O que vemos nas redes sociais é-nos mostrado a partir de algoritmos que, como já dissemos anteriormente, nos mantêm numa bolha, alheios ao mundo real.

Os constantes estímulos que recebemos e dos quais sentimos necessidade quando nos afastamos do mundo tecnológico são minuciosamente trabalhados para nos impactarem dessa forma.

Por isso, temos de saber distanciar-nos quando percebemos que a nossa relação com a tecnologia já não está a ser saudável para nós.

São tantos os posts perfeitos, a aparência de uma vida perfeita, entre viagens, culinária, desporto, maquilhagem, moda, que é impossível para nós chegarmos à perfeição que nos é vendida

Isso é algo que não é exequível, porque não é real. Há que parar para pensar e não ser levado na corrente que leva o mundo hoje em dia.
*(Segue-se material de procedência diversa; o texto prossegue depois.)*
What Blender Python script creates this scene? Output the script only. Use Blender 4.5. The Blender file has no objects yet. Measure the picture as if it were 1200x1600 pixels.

Com crianças, adolescentes, e até adultos totalmente vidrados nas redes sociais e reféns do algoritmo e da Inteligência Artificial, vemos-nos o nosso livre arbítrio limitado e tornamo-nos viciados na exposição digital.

 

Será que os fins justificam os meios?

O humano procura a constante validação. A preocupação com a popularidade, a posição social, o status, estão na nossa essência como seres sociais e é algo desejado pelos indivíduos desde que existe memória, mas será que os fins justificam os meios? 

Há quem afirme que a evolução do cérebro humano não acompanhou a evolução da tecnologia. No entanto, somente a contribuição humana levou a este fenómeno manipulador e viciante.

Com dados a apontar para o aumento da ansiedade, depressão e suicídios, que coincidem também com o aumento do uso das redes sociais, a deterioração da saúde mental da população passou a ser a maior preocupação dos especialistas.

Já não se pode dizer que a realidade das redes sociais nos é desconhecida. No fundo, o que acontece é que estamos demasiado presos àqueles que acreditamos serem os benefícios das redes sociais para negarmos a nós mesmos a importância de moderar o seu uso.

As soluções para este problema requerem medidas mais rígidas que, acima de tudo, dependem da iniciativa das próprias plataformas. Enquanto tal não acontece, temos de ser responsáveis por nós próprios.